Wednesday, April 28, 2004

What is it with Australian screen's 70's leftovers and China?

Following a pirate 18 month season of David Williamson's play "The Club" in China, by the Beijing People’s Experimental Theatre* - to which Williamson said, more or less, good luck to 'em - comes this message from over-exposed hack Bryan Brown:

If [piracy] is the way of getting Australian films to the Chinese people and giving them an appetite for what is going on, good.

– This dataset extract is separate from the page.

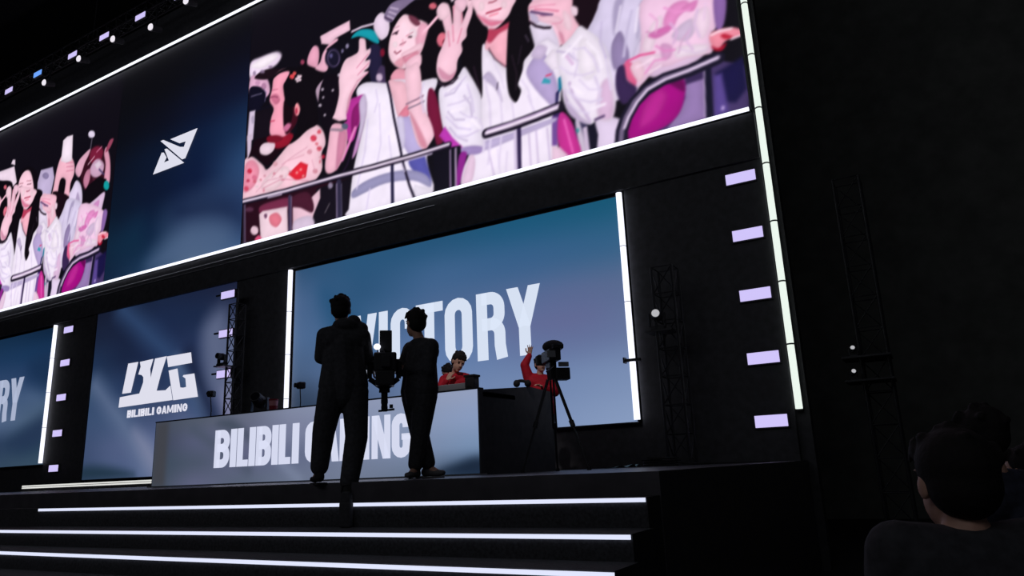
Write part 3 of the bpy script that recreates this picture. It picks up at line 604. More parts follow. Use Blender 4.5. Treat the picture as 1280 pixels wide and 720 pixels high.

Is Brown actuallly on the payroll of the Central Committee? Otherwise, I have no idea how he can defend theft of intellectual property (his and others), while (I'm assuming) wailing right alongside David Williamson about how the US-Oz free trade agreement is going to silence Australian voices.

Barry Humphries' 70s caricature, cultural attache Sir Les Patterson, is looking scarily naturalistic and prophetic when you have Bryan Brown not only extolling the virtues of giving his labour away (clearly too much time spent on the taxpayer teat for you, Bryan), but actively reinforcing the worst stereotype of Australians abroad to a puzzled Chinese audience:

(It's) in a tense situation that Australian humour really comes to the fore . . . The most important thing is, we are just a bloody silly race.

We are not "just" anything, Bryan. You, however, are a fuckwit - or just a fuckwit, if you prefer. Feel free to give away your own intellectual property - aka put out the trash - but why poison the well for the next generation as you do so?


* Catherine Armitage "Power struggle in Beijing" The Australian 10 October 2003 (no URL)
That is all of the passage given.